### Dataset content ###

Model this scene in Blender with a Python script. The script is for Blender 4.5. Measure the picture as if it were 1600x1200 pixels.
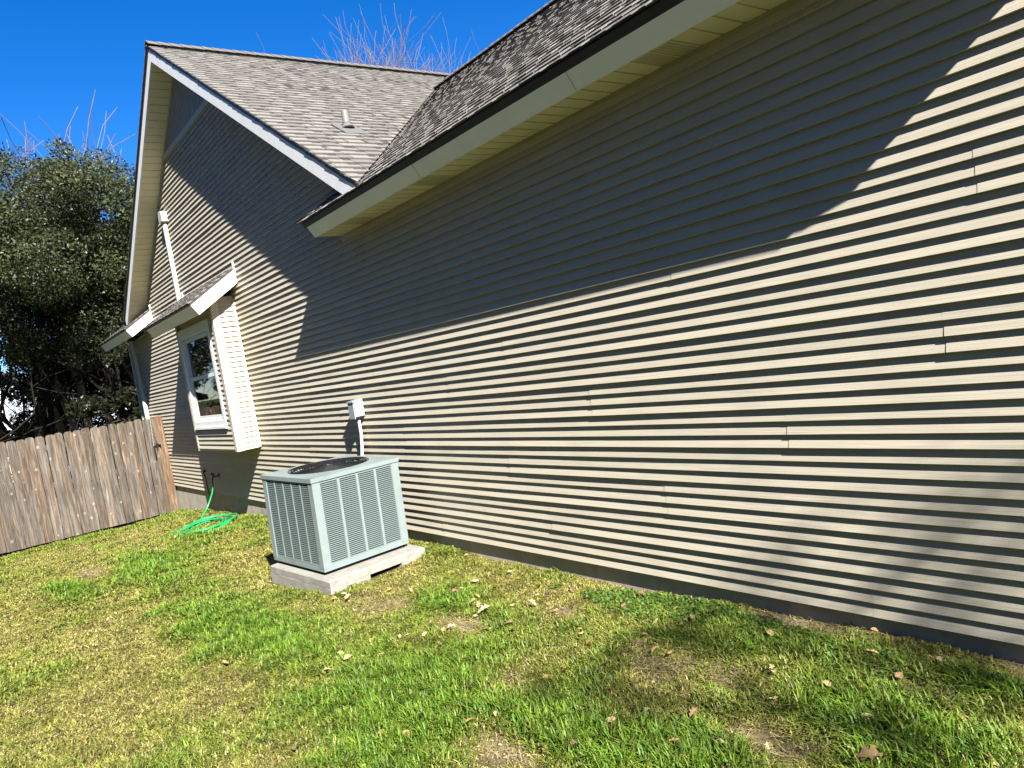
import bpy, math, random
import numpy as np
from mathutils import Matrix, Vector

random.seed(7)
rng = np.random.default_rng(11)
scene = bpy.context.scene
for o in list(bpy.data.objects):
    bpy.data.objects.remove(o)
COL = scene.collection

# ------------------------------------------------------------------ camera, sky, sun, exposure
cam_d = bpy.data.cameras.new('camera')
cam = bpy.data.objects.new('camera', cam_d)
COL.objects.link(cam)
cam_d.sensor_width = 36.0
cam_d.lens = 26.1154
cam_d.clip_start = 0.05
cam_d.clip_end = 2000.0
_r = Vector((0.602806, 0.780067, -0.167692))
_u = Vector((0.062592, 0.16329, 0.984591))
_f = Vector((-0.795429, 0.604013, -0.049606))
cam.matrix_world = Matrix(((_r.x, _u.x, -_f.x, 0.0), (_r.y, _u.y, -_f.y, -3.2924),
                           (_r.z, _u.z, -_f.z, 1.5456), (0, 0, 0, 1)))
scene.camera = cam

SUN = Vector((4.35, -1.0, 3.35)).normalized()          # direction towards the sun
SUN_EL = math.asin(SUN.z)
SUN_AZ = math.atan2(SUN.x, SUN.y)

world = bpy.data.worlds.new('World')
scene.world = world
world.use_nodes = True
wn, wl = world.node_tree.nodes, world.node_tree.links
wn.clear()
sky = wn.new('ShaderNodeTexSky')
sky.sky_type = 'NISHITA'
sky.sun_disc = False
sky.sun_elevation = SUN_EL
sky.sun_rotation = SUN_AZ
sky.altitude = 200
sky.air_density = 0.75
sky.dust_density = 0.0
sky.ozone_density = 3.5
hs = wn.new('ShaderNodeHueSaturation')
hs.inputs['Hue'].default_value = 0.510
hs.inputs['Saturation'].default_value = 1.35
bg = wn.new('ShaderNodeBackground')
bg.inputs['Strength'].default_value = 0.052
wo = wn.new('ShaderNodeOutputWorld')
wl.new(sky.outputs[0], hs.inputs['Color'])
wl.new(hs.outputs[0], bg.inputs['Color'])
wl.new(bg.outputs[0], wo.inputs['Surface'])

sun_d = bpy.data.lights.new('sun', 'SUN')
sun_d.energy = 5.0
sun_d.angle = math.radians(0.5)
sun_d.color = (1.0, 0.962, 0.905)
sun = bpy.data.objects.new('sun', sun_d)
COL.objects.link(sun)
sun.location = (12, -3, 12)
sun.rotation_euler = SUN.to_track_quat('Z', 'Y').to_euler()

scene.view_settings.view_transform = 'Standard'
scene.view_settings.look = 'None'
scene.view_settings.gamma = 1.0
scene.view_settings.use_curve_mapping = False
scene.view_settings.exposure = 2.1
scene.cycles.max_bounces = 5
scene.cycles.diffuse_bounces = 3
scene.cycles.glossy_bounces = 2
scene.cycles.transmission_bounces = 3
scene.cycles.transparent_max_bounces = 8


# ------------------------------------------------------------------ helpers
class MB:
    """collects polygons and links them as one mesh object"""
    def __init__(self):
        self.v = []
        self.f = []

    def quad(self, a, b, c, d):
        n = len(self.v)
        self.v += [a, b, c, d]
        self.f.append((n, n + 1, n + 2, n + 3))

    def poly(self, pts):
        n = len(self.v)
        self.v += list(pts)
        self.f.append(tuple(range(n, n + len(pts))))

    def box(self, x0, x1, y0, y1, z0, z1):
        self.hexa([(x0, y0, z0), (x1, y0, z0), (x1, y1, z0), (x0, y1, z0),
                   (x0, y0, z1), (x1, y0, z1), (x1, y1, z1), (x0, y1, z1)])

    def hexa(self, p):
        n = len(self.v)
        self.v += [tuple(q) for q in p]
        for f in ((3, 2, 1, 0), (4, 5, 6, 7), (0, 1, 5, 4), (1, 2, 6, 5), (2, 3, 7, 6), (3, 0, 4, 7)):
            self.f.append(tuple(n + i for i in f))

    def prism(self, prof, fa, fb):
        """prof: list of 2-D points; fa/fb map a 2-D point to the 3-D start/end section"""
        n = len(self.v)
        k = len(prof)
        self.v += [tuple(fa(*q)) for q in prof] + [tuple(fb(*q)) for q in prof]
        for i in range(k):
            j = (i + 1) % k
            self.f.append((n + i, n + j, n + k + j, n + k + i))
        self.f.append(tuple(n + i for i in range(k))[::-1])
        self.f.append(tuple(n + k + i for i in range(k)))

    def tube(self, pts, rad, seg=8, cap=True):
        pts = [Vector(q) for q in pts]
        n0 = len(self.v)
        if not hasattr(rad, '__len__'):
            rad = [rad] * len(pts)
        ref = None
        for i, q in enumerate(pts):
            t = (pts[min(i + 1, len(pts) - 1)] - pts[max(i - 1, 0)]).normalized()
            if ref is None:
                ref = Vector((0, 0, 1)) if abs(t.z) < 0.9 else Vector((1, 0, 0))
            a = t.cross(ref)
            if a.length < 1e-5:
                a = t.orthogonal()
            a.normalize()
            b = a.cross(t).normalized()
            ref = b if abs(t.dot(b)) < .9 else ref
            for s in range(seg):
                w = 2 * math.pi * s / seg
                self.v.append(tuple(q + (a * math.cos(w) + b * math.sin(w)) * rad[i]))
        for i in range(len(pts) - 1):
            for s in range(seg):
                s2 = (s + 1) % seg
                self.f.append((n0 + i * seg + s, n0 + i * seg + s2, n0 + (i + 1) * seg + s2, n0 + (i + 1) * seg + s))
        if cap:
            self.f.append(tuple(n0 + s for s in range(seg))[::-1])
            self.f.append(tuple(n0 + (len(pts) - 1) * seg + s for s in range(seg)))

    def mesh(self, name, mat, smooth=False):
        m = bpy.data.meshes.new(name)
        m.from_pydata([tuple(q) for q in self.v], [], self.f)
        if mat:
            m.materials.append(mat)
        if smooth:
            m.polygons.foreach_set('use_smooth', [True] * len(m.polygons))
        m.update()
        return m

    def build(self, name, mat, parent=None, smooth=False):
        return link(name, self.mesh(name, mat, smooth), parent)


def link(name, data, parent=None):
    o = bpy.data.objects.new(name, data)
    COL.objects.link(o)
    if parent is not None:
        o.parent = parent
    return o


def empty(name, loc=(0, 0, 0)):
    o = bpy.data.objects.new(name, None)
    COL.objects.link(o)
    o.location = loc
    o.empty_display_size = .2
    return o


def tag(o, label=None, cat=None, group=None, kind=None):
    if label:
        o['label'] = label
    if cat:
        o['category'] = cat
    if group:
        o['group'] = group
    if kind:
        o['kind'] = kind
    return o


def child(o, parent):
    """parent keeping the world place of a mesh written in world coordinates"""
    o.parent = parent
    o.matrix_parent_inverse = Matrix.Translation(-Vector(parent.location)) if parent.type == 'EMPTY' and parent.parent is None else Matrix()
    return o


# ------------------------------------------------------------------ materials
def mat(name, base, rough=.6, spec=.3, var=0.0, vscale=6.0, bump=0.0, bscale=60.0, stretch=(1, 1, 1), island=0.0,
        coat=0.0, metal=0.0, dirt=None, objrand=0.0):
    m = bpy.data.materials.new(name)
    m.use_nodes = True
    nt = m.node_tree
    b = nt.nodes['Principled BSDF']
    b.inputs['Roughness'].default_value = rough
    b.inputs['Specular IOR Level'].default_value = spec
    b.inputs['Metallic'].default_value = metal
    if coat:
        b.inputs['Coat Weight'].default_value = coat
    N, L = nt.nodes, nt.links
    tc = N.new('ShaderNodeTexCoord')
    mp = N.new('ShaderNodeMapping')
    mp.inputs['Scale'].default_value = stretch
    geo = N.new('ShaderNodeNewGeometry')
    L.new(geo.outputs['Position'], mp.inputs['Vector'])
    col = N.new('ShaderNodeRGB')
    col.outputs[0].default_value = (*base, 1)
    out = col.outputs[0]

    def mul(src, fac_sock, lo, hi):
        r = N.new('ShaderNodeMapRange')
        r.inputs['To Min'].default_value = lo
        r.inputs['To Max'].default_value = hi
        L.new(fac_sock, r.inputs['Value'])
        h = N.new('ShaderNodeVectorMath')
        h.operation = 'SCALE'
        L.new(src, h.inputs[0])
        L.new(r.outputs[0], h.inputs['Scale'])
        return h.outputs[0]
    if var:
        n = N.new('ShaderNodeTexNoise')
        n.inputs['Scale'].default_value = vscale
        n.inputs['Detail'].default_value = 6
        n.inputs['Roughness'].default_value = .65
        L.new(mp.outputs[0], n.inputs['Vector'])
        r = N.new('ShaderNodeMapRange')
        r.inputs['From Min'].default_value = .3
        r.inputs['From Max'].default_value = .7
        L.new(n.outputs['Fac'], r.inputs['Value'])
        out = mul(out, r.outputs[0], 1 - var, 1 + var)
    if island:
        out = mul(out, geo.outputs['Random Per Island'], 1 - island, 1 + island)
    if objrand:
        oi = N.new('ShaderNodeObjectInfo')
        out = mul(out, oi.outputs['Random'], 1 - objrand, 1 + objrand)
    if dirt:
        dcol, dscale, dlo, dhi, damt = dirt
        n = N.new('ShaderNodeTexNoise')
        n.inputs['Scale'].default_value = dscale
        n.inputs['Detail'].default_value = 5
        L.new(geo.outputs['Position'], n.inputs['Vector'])
        r = N.new('ShaderNodeMapRange')
        r.inputs['From Min'].default_value = dlo
        r.inputs['From Max'].default_value = dhi
        r.inputs['To Max'].default_value = damt
        L.new(n.outputs['Fac'], r.inputs['Value'])
        mx = N.new('ShaderNodeMix')
        mx.data_type = 'RGBA'
        L.new(r.outputs[0], mx.inputs['Factor'])
        L.new(out, mx.inputs[6])
        mx.inputs[7].default_value = (*dcol, 1)
        out = mx.outputs[2]
    L.new(out, b.inputs['Base Color'])
    if bump:
        n = N.new('ShaderNodeTexNoise')
        n.inputs['Scale'].default_value = bscale
        n.inputs['Detail'].default_value = 4
        L.new(mp.outputs[0], n.inputs['Vector'])
        bp = N.new('ShaderNodeBump')
        bp.inputs['Strength'].default_value = bump
        bp.inputs['Distance'].default_value = .004
        L.new(n.outputs['Fac'], bp.inputs['Height'])
        L.new(bp.outputs[0], b.inputs['Normal'])
    return m


M_SIDE = mat('vinyl_siding', (.36, .325, .252), .55, .25, var=.10, vscale=3, stretch=(1.0, 8, 70), bump=.35, bscale=5,
             objrand=.025, dirt=((.24, .22, .18), 2.3, .54, .8, .40))
M_GROOVE = mat('vertical_siding', (.27, .25, .205), .6, .2, var=.05, vscale=8)
M_SOFFIT = mat('soffit_vinyl', (.64, .57, .38), .55, .25, var=.04, vscale=5)
M_POST = mat('corner_post_vinyl', (.41, .375, .295), .5, .3, var=.03, vscale=6)
M_TRIM = mat('white_trim', (.62, .62, .605), .5, .35, var=.05, vscale=7, dirt=((.55, .52, .46), 5, .55, .8, .3))
M_FASCIA = mat('fascia_aluminium', (.80, .80, .74), .45, .4, var=.05, vscale=3)
M_DRIP = mat('drip_edge', (.045, .038, .03), .5, .3, var=.15, vscale=12)
M_CONC = mat('concrete', (.35, .32, .265), .9, .1, var=.16, vscale=5, bump=.6, bscale=90, dirt=((.22, .19, .15), 3.5, .52, .72, .6))
M_PAD = mat('pad_concrete', (.205, .197, .172), .9, .1, var=.15, vscale=16, bump=.9, bscale=120, dirt=((.30, .28, .24), 9, .55, .75, .5))
M_SHING = mat('asphalt_shingle', (.135, .126, .114), .95, .08, var=.22, vscale=60, bump=.8, bscale=300, island=.20,
              dirt=((.08, .076, .07), .9, .60, .78, .25))
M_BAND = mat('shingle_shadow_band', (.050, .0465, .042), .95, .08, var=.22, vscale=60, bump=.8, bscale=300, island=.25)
M_DECK = mat('roof_deck', (.06, .055, .048), .95, .05, var=.2, vscale=40)
M_CAP = mat('ridge_cap', (.11, .10, .088), .95, .05, var=.2, vscale=50, island=.2)
M_PIPE = mat('grey_pvc', (.14, .143, .14), .5, .3, var=.08, vscale=20)
M_LEAD = mat('vent_flashing', (.10, .099, .094), .5, .3, var=.1, vscale=12)
M_WPVC = mat('white_pvc', (.38, .372, .34), .45, .35, var=.04, vscale=10)
M_AC = mat('teal_enamel', (.148, .182, .178), .4, .4, var=.06, vscale=12, dirt=((.10, .115, .10), 6, .54, .78, .55))
M_ACL = mat('louver_enamel', (.115, .146, .143), .45, .35, var=.05, vscale=15)
M_COIL = mat('coil_dark', (.012, .013, .013), .8, .1, var=.3, vscale=80)
M_BLACK = mat('black_plastic', (.008, .008, .009), .6, .12)
M_VENT = mat('ridge_vent_black', (.004, .004, .0045), 1.0, 0.0)  # near-black also paints in the shade of the open gap under the caps
M_BOXG = mat('grey_box', (.20, .222, .235), .5, .35, var=.06, vscale=30)
M_HOSE = mat('green_hose', (.010, .25, .07), .35, .5, var=.1, vscale=30)
M_BRASS = mat('dark_brass', (.08, .065, .045), .4, .4, metal=.6)
M_BARK = mat('oak_bark', (.020, .017, .014), .95, .05, var=.35, vscale=10, bump=1, bscale=30)
M_TWIG = mat('pale_twig', (.15, .112, .085), .9, .05, var=.25, vscale=6)
M_DARK = mat('interior_dark', (.02, .02, .02), .9, .05)
M_CURT = mat('curtain', (.40, .39, .36), .9, .05, var=.2, vscale=4, stretch=(10, 1, .5))
M_WROOF = mat('neighbour_roof', (.07, .068, .07), .9, .05, var=.2, vscale=20)
M_WWALL = mat('neighbour_siding', (.42, .44, .46), .6, .2, var=.04, vscale=5)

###

Extract, word for word, each line from the top of the data down to and including the line with "SUN_AZ = math.atan2(SUN.x, SUN.y)"; skip the pictures.

■ The reply
Model this scene in Blender with a Python script. The script is for Blender 4.5. Measure the picture as if it were 1600x1200 pixels.
import bpy, math, random
import numpy as np
from mathutils import Matrix, Vector

random.seed(7)
rng = np.random.default_rng(11)
scene = bpy.context.scene
for o in list(bpy.data.objects):
    bpy.data.objects.remove(o)
COL = scene.collection

# ------------------------------------------------------------------ camera, sky, sun, exposure
cam_d = bpy.data.cameras.new('camera')
cam = bpy.data.objects.new('camera', cam_d)
COL.objects.link(cam)
cam_d.sensor_width = 36.0
cam_d.lens = 26.1154
cam_d.clip_start = 0.05
cam_d.clip_end = 2000.0
_r = Vector((0.602806, 0.780067, -0.167692))
_u = Vector((0.062592, 0.16329, 0.984591))
_f = Vector((-0.795429, 0.604013, -0.049606))
cam.matrix_world = Matrix(((_r.x, _u.x, -_f.x, 0.0), (_r.y, _u.y, -_f.y, -3.2924),
                           (_r.z, _u.z, -_f.z, 1.5456), (0, 0, 0, 1)))
scene.camera = cam

SUN = Vector((4.35, -1.0, 3.35)).normalized()          # direction towards the sun
SUN_EL = math.asin(SUN.z)
SUN_AZ = math.atan2(SUN.x, SUN.y)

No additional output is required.